Work instructions: Copy exactly, and only, the lines below from the first through the one containing "black vinyl end')", both included; pictures are omitted.
------------------------
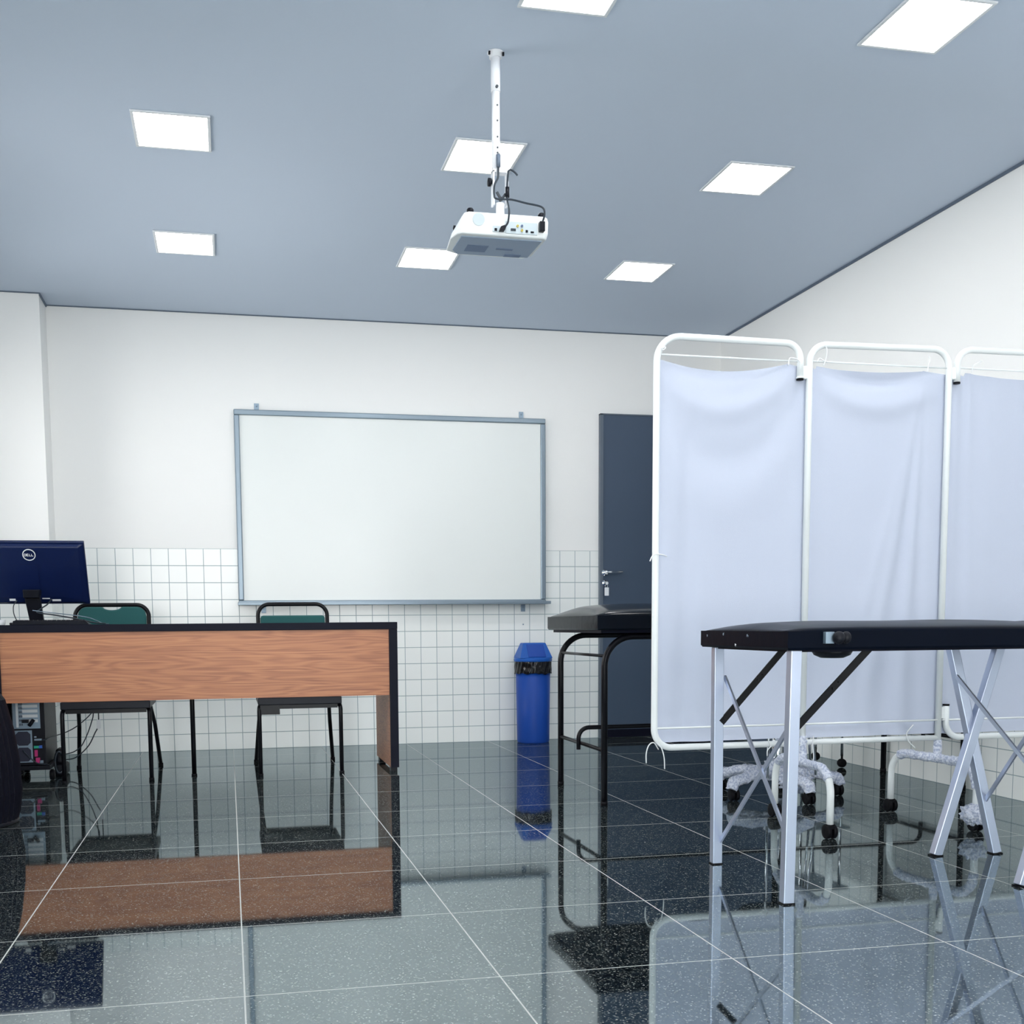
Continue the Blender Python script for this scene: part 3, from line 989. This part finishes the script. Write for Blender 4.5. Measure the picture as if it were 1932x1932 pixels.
for (a, b) in (((1.460, 3.085, .575), (1.428, 2.615, .155)), ((1.452, 3.085, .073), (1.440, 2.615, .497)),
               ((2.225, 3.05, .565), (2.335, 2.60, .12)), ((2.325, 3.03, .165), (2.232, 2.60, .58)),
               ((3.075, 3.085, .575), (3.075, 2.615, .155)), ((3.07, 3.085, .073), (3.07, 2.615, .497))):
    obj('cross_brace', B().bar(a, b, .013, .006, (1, 0, 0)), ALU, ft)
kn = B().box(1.488, 1.512, 2.560, 2.575, .682, .712)
obj('knob_bracket', kn, STEELP, ft, bevel=.001)
obj('knob', B().ball((1.520, 2.553, .697), .0165, (1, .9, 1)).ball((1.546, 2.562, .697), .016, (.8, .8, 1)).lathe([(.007, .0), (.007, -.03)], (1.520, 2.575, .697), 12, 'y'), BLACKPLASTIC, ft)
obj('face_hole_ring', B().lathe([(.030, .640), (.048, .648), (.056, .662)], (1.60, 2.72, 0), 28), BLACKPLASTIC, ft)  # dark disc below the pad, the underside of its face-hole ring
for k_, (sy_, sz_, m_) in enumerate(((2.872, .676, WHITEP), (2.80, .702, STEELP), (3.06, .700, STEELP), (2.95, .706, STEELP))):
    obj('scuff', B().ball((1.3905, sy_, sz_), .0055, (.12, 1.3, 1), .6, 2, k_), m_, ft, label='pale worn spot on the black vinyl end')

# ================================================================== privacy screen
ps = thing('privacy_screen', 'three-panel white fabric privacy screen on a white pipe frame', 'privacy screen', (2.28, 3.59, 0))
PY = 3.59
PR = .0115
f1 = fillet([(1.966, PY, 1.585), (1.966, PY, 1.697), (1.437, PY, 1.702), (1.437, PY, .305), (1.998, PY, .305)], [0, .075, .085, .065, 0], 12)
obj('frame', B().tube(f1, PR, 14).lathe([(.0135, 0), (.0135, .006)], (1.966, PY, 1.579), 14), WHITEPIPE, ps)
f2 = fillet([(2.001, PY, .225), (2.001, PY, 1.697), (2.549, PY, 1.702), (2.549, PY, .225)], [0, .065, .065, 0], 12)
obj('frame', B().tube(f2, PR, 14).tube([(2.005, PY, .308), (2.545, PY, .308)], .010, 12), WHITEPIPE, ps)
f3 = fillet([(2.582, PY, 1.590), (2.582, PY, 1.705), (3.128, PY, 1.705), (3.128, PY, .308), (2.580, PY, .308), (2.580, PY, .425)], [0, .065, .065, .065, .065, 0], 12)
obj('frame', B().tube(f3, PR, 14), WHITEPIPE, ps)
for (x, z) in ((1.966, 1.5735), (2.582, 1.5835), (2.580, .4255)):
    obj('end_plug', B().lathe([(.012, 0), (.012, .006)], (x, PY, z), 14), RUBBER, ps)
for (xh, zh) in ((1.984, 1.60), (2.566, 1.62), (2.566, .40)):
    obj('hinge', B().box(xh - .014, xh + .014, PY - .007, PY + .007, zh - .02, zh + .02).lathe([(.006, -.022), (.006, .022)], (xh, PY, zh), 10), WHITEPIPE, ps)
for (xa, xb, zw) in ((1.447, 1.956, 1.640), (2.011, 2.539, 1.640), (2.592, 3.118, 1.640)):
    obj('wire', B().tube([(xa, PY, zw), (xb, PY, zw - .003)], .0030, 8), WHITEPIPE, ps)

def cloth(xa, xb, z0, sag_top, folds, seed, left_tie, right_tie):
    def top(u):
        # scalloped upper hem between the tie points
        a, b = left_tie, right_tie
        if u < a:
            return 1.626 - .010 * u / max(a, 1e-3)
        if u > b:
            return 1.630 - .012 * (u - b) / max(1 - b, 1e-3)
        q = (u - a) / (b - a)
        return 1.628 - sag_top * 4 * q * (1 - q)
    def fn(u, v):
        z1 = top(u)
        z = z0 + (z1 - z0) * v
        bow = .001 * math.sin(v * math.pi) * (1 if u < .5 else -1) * min(1, abs(u - .5) * 2)
        x = xa + (xb - xa) * u + bow
        return Vector((x, PY + .016 + folds(u, v) + .0015 * noise.noise(Vector((u * 5, v * 7, seed))), z))
    b = B()
    b.grid(110, 200, fn)
    return b
def gs(t, w):
    return math.exp(-(t / w) ** 2)
def folds1(u, v):
    # nested catenary swags high up, upright folds by the left post
    y = 0.
    k = 4 * u * (1 - u)
    for (c0, dep, w, a) in ((.985, .035, .022, -.016), (.93, .085, .035, .012), (.86, .15, .05, -.010), (.76, .17, .06, .006)):
        y += a * gs(v - (c0 + .05 * (u - .5) - dep * k + .05), w) * k
    y += .008 * math.sin(u * 22 + 1.0 - v * 2.0) * gs(u - .12 - .1 * (1 - v), .14) * (.25 + .75 * min(1, (1 - v) * 3))
    y += .004 * math.sin((u - .9) * 18 + v * 3) * gs(u - .92, .12)
    y += .005 * math.sin(u * 6 + v * 2)
    return -y
def folds2(u, v):
    y = 0.
    # folds fanning down and leftwards from the right-hand tie
    for (x1, a, w) in ((.30, .008, .05), (.46, .011, .045), (.60, -.010, .045), (.72, .010, .04), (.84, -.008, .04)):
        ux = .84 + (x1 - .84) * min(1, (1 - v) * 1.15)
        y += .8 * a * gs(u - ux, w * (.5 + 1.1 * (1 - v))) * min(1, (1 - v) * 2.2)
    k = 4 * u * (1 - u)
    y += -.016 * gs(v - (1.01 - .035 * k), .018) * k + .012 * gs(v - (.965 - .06 * k), .03) * k
    y += .005 * math.sin(u * 14) * gs(u - .06, .1)
    return -y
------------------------
Solution for this task:
Continue the Blender Python script for this scene: part 3, from line 989. This part finishes the script. Write for Blender 4.5. Measure the picture as if it were 1932x1932 pixels.
for (a, b) in (((1.460, 3.085, .575), (1.428, 2.615, .155)), ((1.452, 3.085, .073), (1.440, 2.615, .497)),
               ((2.225, 3.05, .565), (2.335, 2.60, .12)), ((2.325, 3.03, .165), (2.232, 2.60, .58)),
               ((3.075, 3.085, .575), (3.075, 2.615, .155)), ((3.07, 3.085, .073), (3.07, 2.615, .497))):
    obj('cross_brace', B().bar(a, b, .013, .006, (1, 0, 0)), ALU, ft)
kn = B().box(1.488, 1.512, 2.560, 2.575, .682, .712)
obj('knob_bracket', kn, STEELP, ft, bevel=.001)
obj('knob', B().ball((1.520, 2.553, .697), .0165, (1, .9, 1)).ball((1.546, 2.562, .697), .016, (.8, .8, 1)).lathe([(.007, .0), (.007, -.03)], (1.520, 2.575, .697), 12, 'y'), BLACKPLASTIC, ft)
obj('face_hole_ring', B().lathe([(.030, .640), (.048, .648), (.056, .662)], (1.60, 2.72, 0), 28), BLACKPLASTIC, ft)  # dark disc below the pad, the underside of its face-hole ring
for k_, (sy_, sz_, m_) in enumerate(((2.872, .676, WHITEP), (2.80, .702, STEELP), (3.06, .700, STEELP), (2.95, .706, STEELP))):
    obj('scuff', B().ball((1.3905, sy_, sz_), .0055, (.12, 1.3, 1), .6, 2, k_), m_, ft, label='pale worn spot on the black vinyl end')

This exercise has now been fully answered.